> _DATA IN THIS EXERCISE_

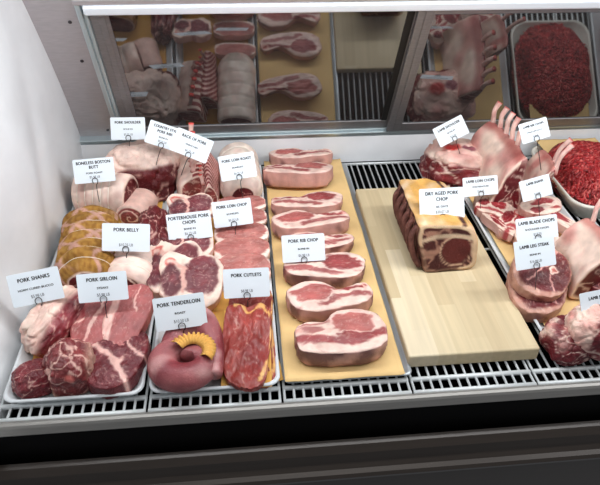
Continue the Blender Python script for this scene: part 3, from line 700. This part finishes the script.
# frilled paper tucked in the coil
v = []; f = []; nf = 60; cc = []
for i in range(nf+1):
    a = math.radians(150-i*(185/nf)); w_ = .0032*(1 if i % 4 < 2 else -1)
    for j in range(5):
        r = .018+.024*j/4; v.append((math.cos(a)*(r+w_*.3)+.004, math.sin(a)*(r)+.004, .062+.009*math.sin(j/4*PI*.9)+w_*(j/4)))
for i in range(nf):
    for j in range(4): f.append((i*5+j, (i+1)*5+j, (i+1)*5+j+1, i*5+j+1))
fr = mesh_obj('paper_frill', v, f, M_paper2); so = fr.modifiers.new('s', 'SOLIDIFY'); so.thickness = .0004
fr.location = o.location; tag(fr, 'pleated orange paper frill tucked into the coiled tenderloin', 'paper')
mb = MB(); pts = crom([(-.05, .0, .03), (-.02, .035, .04), (.025, .04, .046), (.052, .0, .044), (.058, -.06, .036)], 50, False)
rs = [.012+.016*math.sin(PI*(.15+.8*i/49)) for i in range(50)]
mb.tube(pts, rs, 26, cols=tcol(8)); o = mb.build('pork_tenderloin', M_lean, None, True)
p = G(192, 322, .05); put(o, (p.x, p.y, TZ), 0, 0, 0); tag(o, 'pork tenderloin curved behind the coiled one, under the card', 'meat', 'pork tenderloins')
# cutlets and their papers
OC = [(.98, .3), (.9, .78), (.5, .98), (-.1, .90), (-.6, .98), (-.92, .8), (-.98, .2), (-1, -.3), (-.72, -.75), (-.2, -.96), (.3, -1), (.75, -.82), (.88, -.3)]
CR = lin((156, 70, 62)); CF = lin((226, 184, 120))
LC = [El(-.3, .3, .5, .4, 20, lin((164, 76, 68)), .5, .7), El(.3, -.3, .4, .5, 0, lin((130, 46, 46)), .5, .6), Li([(-.6, .9), (0, .85), (.6, .92), (.95, .6)], .045, CF, .5), Li([(1, .3), (.85, -.3), (.6, -.85)], .05, CF, .5), Li([(-.7, -.5), (-.1, -.2), (.5, .4)], .015, lin((200, 110, 98)), .7, .6)]
def stack(pc, z, rz, k, lb, plb, w=.098, d=.165, rx=5):
    p = G(pc[0], pc[1], z+.012)
    o = slab('pork_cutlet', OC, w, d, .013, CR, LC, M_lean, seed=130+k, side=lin((150, 60, 54)), sideamt=.4, rough=.005, warp=.14)
    put(o, (p.x, p.y, z), rx, 0, rz); tag(o, lb, 'meat', 'thin pork cutlets stacked on paper')
    w, d = w*o.scale.x, d*o.scale.y
    s_ = sheet(-w/2+.004, w/2, -d/2+.022, d/2+.003, z-.002, plb, M_paper2, rz+2, seed=40+k, rip=.0015, rx=rx, nx=20, ny=26, name='interleaf_paper'); s_.location = (o.location.x, o.location.y+.002, z-.003)
    s_['group'] = 'paper sheets between the cutlets'
stack((250, 340), .012, 6, 0, 'lowest pork cutlet, its dark edge showing on the right of the stack', 'orange paper under the lowest pork cutlet', .095, .17)
stack((250, 322), .022, -3, 1, 'middle pork cutlet, upper end showing below the price card', 'orange paper under the middle pork cutlet', .10, .13, 10)
stack((246, 356), .026, -4, 2, 'top pork cutlet with yellow fat edge at the front of the stack', 'orange paper under the top pork cutlet', .094, .135, 6)

# ================================================================ DRY AGED ROAST on the board
DP_ = [(-.044, 0), (-.056, .035), (-.066, .080), (-.064, .100), (-.058, .108), (-.030, .108), (.015, .106), (.050, .096), (.066, .070), (.070, .032), (.062, .004), (.01, -.001)]
def dac(u, t, x, z):
    n_ = nz(x*25, t*7, z*25, 5)
    if z > .104 or x > .04:
        c = mix(TAN, CREAM, .7*sst(-.1, .5, n_)+(.3 if x < -.045 or x > .045 else 0))
        return mix(c, lin((196, 158, 96)), .4*sst(.2, -.3, nz(x*50, t*10, z*50, 6)))
    return mix(mix(AGED, lin((60, 30, 30)), sst(-.2, .3, n_)), lin((150, 110, 90)), sst(.35, .75, math.sin(t*2*PI*7+z*60))*.7)
def dae(x, z, r, t):
    X = x/.07; Z = (z-.054)/.055
    c = muscle(X, Z, 0, 141, lin((92, 46, 44)), lin((190, 150, 130)), .75, 1.6, .07)
    c = mix(c, lin((206, 176, 152)), max(0, 1-sst(.0, .10, abs(math.hypot((X-.32)/.50, (Z+.12)/.60)-1.08))))
    c = mix(c, lin((104, 48, 44)), 1-sst(.9, 1.0, math.hypot((X-.32)/.50, (Z+.12)/.60)))
    c = mix(c, lin((206, 184, 160)), 1-sst(.05, .13, abs(Z-.55+.25*X*X-.0)))
    c = mix(c, lin((216, 190, 160)), sst(.86, .93, r)*(1 if (Z > .1 or X > .5) else .2))
    return c
o = sweep('dry_aged_pork_roast', DP_, .19, dac, dae, M_aged, seed=140, namp=.005, scale=lambda t: 1-.06*t, shear=.22)
p = G(443, 272, BZ); put(o, (p.x+.002, p.y+.094, BZ), 0, 0, 1)
tag(o, 'dry-aged bone-in pork loin roast with tan fat cap on the board', 'meat')
for k in range(6):
    y = -.080+k*.031; s = 1-.06*(y/.19+.5)
    bone(o, [(-.060*s, y+.024, .096*s), (-.074*s, y+.018, .078*s), (-.068*s, y+.008, .036*s), (-.052*s, y+.002, .010)], .0080, AGED).data.materials[0] = M_aged
    ob = o.children[-1]
    for q in ob.data.color_attributes[0].data: q.color = (*mix(lin((96, 58, 52)), lin((150, 108, 96)), rnd.random()*.6), 1)

# ================================================================ LAMB
LB = lin((150, 52, 60)); LBF = lin((238, 216, 202)); LBP = lin((218, 166, 158))
def lsh(x, y, z):
    s = sst(-.0, .2, z+.25*y-.25+.15*nz(x*2, y*2, z*2, 152))
    m_ = muscle(x, y, z, 151, lin((140, 48, 54)), LBF, .75, 2.1, .07)
    t_ = mix(LBP, LBF, .5+.8*nz(x*2, y*2, z*2, 155))
    t_ = mix(t_, lin((196, 70, 66)), 1-sst(.16, .3, math.hypot(x+.35, y+.15)))
    t_ = mix(t_, lin((160, 100, 110)), 1-sst(.15, .24, math.hypot(x-.08, y+.2)))
    t_ = mix(t_, lin((60, 50, 60)), 1-sst(.03, .1, math.hypot(x-.45, y-.25)))
    return mix(m_, t_, s)
o = lump('lamb_shoulder', (.215, .17, .105), lsh, M_meat, seed=150, e=.72, namp=.14, crease=.07)
p = G(457, 160, .075); put(o, (p.x, p.y+.0, TZ), 0, 4, -8); tag(o, 'lamb shoulder with pale fat top beside the bare wire bars', 'meat')
# lamb racks
def lamb_rack(loc, rz, rx, ry, L, H, nb, bl, lb, seed, lean=.3, body=1.0, bonedir=(.02, .0), r=.0052, b0=.1, b1=.9):
    P_ = [(-.060*body, 0), (-.072*body, .018), (-.066*body, .05), (-.040*body, H*.72), (-.010*body, H*.94), (.010*body, H), (.022*body, H*.93), (.022*body, H*.6), (.034*body, .04), (.036*body, .01), (.030*body, 0)]
    def cf(u, t, x, z):
        if x < .012*body and not (z < .02 and x > 0):
            c = mix(LBF, lin((222, 168, 160)), sst(-.2, .5, nz(x*20, t*4, z*14, seed)))
            return mix(c, lin((170, 80, 74)), sst(.86, .98, z/H)*.7)
        return mix(LB, LBF, sst(.3, .7, math.sin(t*2*PI*nb))*.6)
    def ef(x, z, r, t):
        c = muscle(x*22, 0, z*22, seed+1, lin((128, 40, 50)), LBF, .7, 1.4, .07)
        return mix(c, LBF, sst(.80, .92, r)*(1 if x < 0 else .3))
    o = sweep('lamb_rack', P_, L, cf, ef, M_fat, seed=seed, bend=-.012, namp=.006)
    put(o, loc, rx, ry, rz); tag(o, lb, 'meat', 'racks of lamb')
    for k in range(nb):
        t = b0+(b1-b0)*k/max(1, nb-1); y = (t-.5)*L; bx = -.012*(2*t-1)**2
        j = rnd.uniform(-.003, .003)
        bone(o, [(bx+.012, y, H*.86), (bx+.010, y+j, H+.2*bl), (bx+bonedir[0]*.5, y+j+bonedir[1]*.5, H+.6*bl), (bx+bonedir[0], y+j*2+bonedir[1], H+bl)], r)
    return o
lamb_rack((.652, 1.285, TZ), 2, 0, 0, .215, .158, 5, .050, 'large rack of lamb standing tall behind the other cuts, bones up', 160, body=.78, bonedir=(.020, .004), r=.0074, b0=.35, b1=.96)
lamb_rack((.722, 1.215, TZ), -8, 0, 6, .10, .135, 2, .060, 'short rack of lamb with two bones beside the ground meat tray', 165, body=.5, bonedir=(.028, .0), r=.0066, b0=.15, b1=.5)
lamb_rack((.712, .925, TZ), -5, 0, 5, .135, .122, 4, .045, 'rack of lamb at the right edge, four pale bones up', 170, body=.58, bonedir=(.022, .012), r=.0062, b0=.12, b1=.9)
# loin chops, blade chops
LLc = [El(.35, .2, .42, .5, 0, lin((168, 52, 60)), .12), El(-.45, .1, .32, .4, 0, lin((150, 42, 52)), .12), El(-.1, .5, .2, .22, 0, lin((206, 92, 90)), .2), El(-.1, .5, .12, .13, 0, lin((236, 196, 186)), .3), Li([(-.8, -.6), (0, -.45), (.8, -.6)], .1, lin((190, 90, 92)), .5)]
def lchop(pc, z, w, d, th, rot, lb, seed, out=OP, lay=LLc, base=LBF, name='lamb_loin_chop', grp='lamb loin chops', side=None, sa=.45, mat=M_meat):
    o = slab(name, out, w, d, th, base, lay, mat, seed=seed, side=side or lin((160, 60, 64)), sideamt=sa)
    p = G(pc[0], pc[1], z+th); put(o, (p.x, p.y, z), *rot); tag(o, lb, 'meat', grp); return o
lchop((489, 209), TZ+.012, .10, .10, .035, (8, 4, -25), 'lamb loin chop with a round marrow bone, nearest the dry-aged roast', 181)
lchop((512, 228), TZ+.0, .10, .10, .033, (6, 0, -35), 'lamb loin chop lying just behind the leg steak card', 182)
lchop((499, 222), TZ+.008, .085, .08, .03, (0, 8, 20), 'small red lamb chop between the two other loin chops', 183)
LBl = [El(.1, .2, .6, .45, 10, lin((170, 74, 78)), .2), Li([(-.8, .1), (-.2, -.2), (.5, -.1), (.9, .2)], .08, LBF, .4), El(-.4, -.5, .3, .25, 0, lin((150, 52, 58)), .2), El(.5, -.5, .25, .2, 0, lin((190, 90, 90)), .3)]
lchop((566, 218), TZ+.02, .10, .15, .035, (6, 0, 35), 'pale lamb blade chop running from the blade chops card to the right', 184, OS, LBl, LBF, 'lamb_blade_chop', 'lamb blade chops', lin((220, 170, 164)))
lchop((537, 207), TZ+.03, .11, .09, .035, (8, 0, 10), 'lamb blade chop under the lamb shank card', 185, OS, LBl, LBF, 'lamb_blade_chop', 'lamb blade chops')
lchop((538, 243), TZ+.0, .13, .10, .035, (0, 0, -20), 'lamb blade chop hidden mostly behind the leg steak card', 186, OS, LBl, LBF, 'lamb_blade_chop', 'lamb blade chops')
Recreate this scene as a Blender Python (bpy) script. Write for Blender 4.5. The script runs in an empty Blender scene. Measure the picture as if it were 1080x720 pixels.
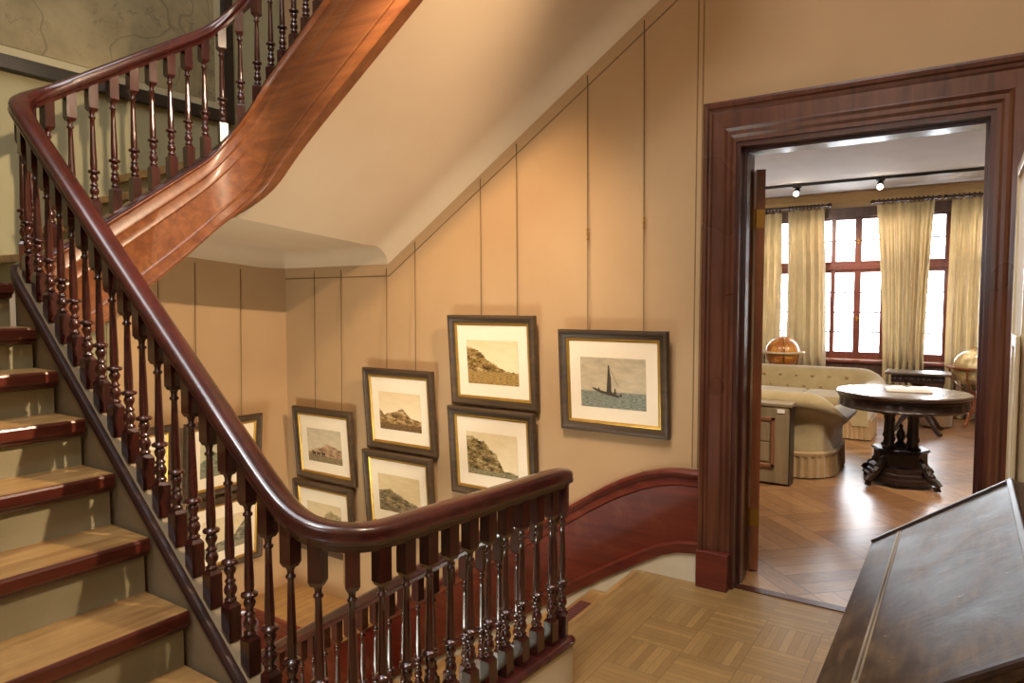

> _WHAT YOU NEED TO DO_
Go through the preceding material and copy each line that has the word "Blender".

> _WRITTEN ANSWER_
Continue the Blender Python script for this scene: part 3, from line 700. This part finishes the script.
Recreate this scene as a Blender Python (bpy) script. Write for Blender 4.5. The script runs in an empty Blender scene. Measure the picture as if it were 1080x720 pixels.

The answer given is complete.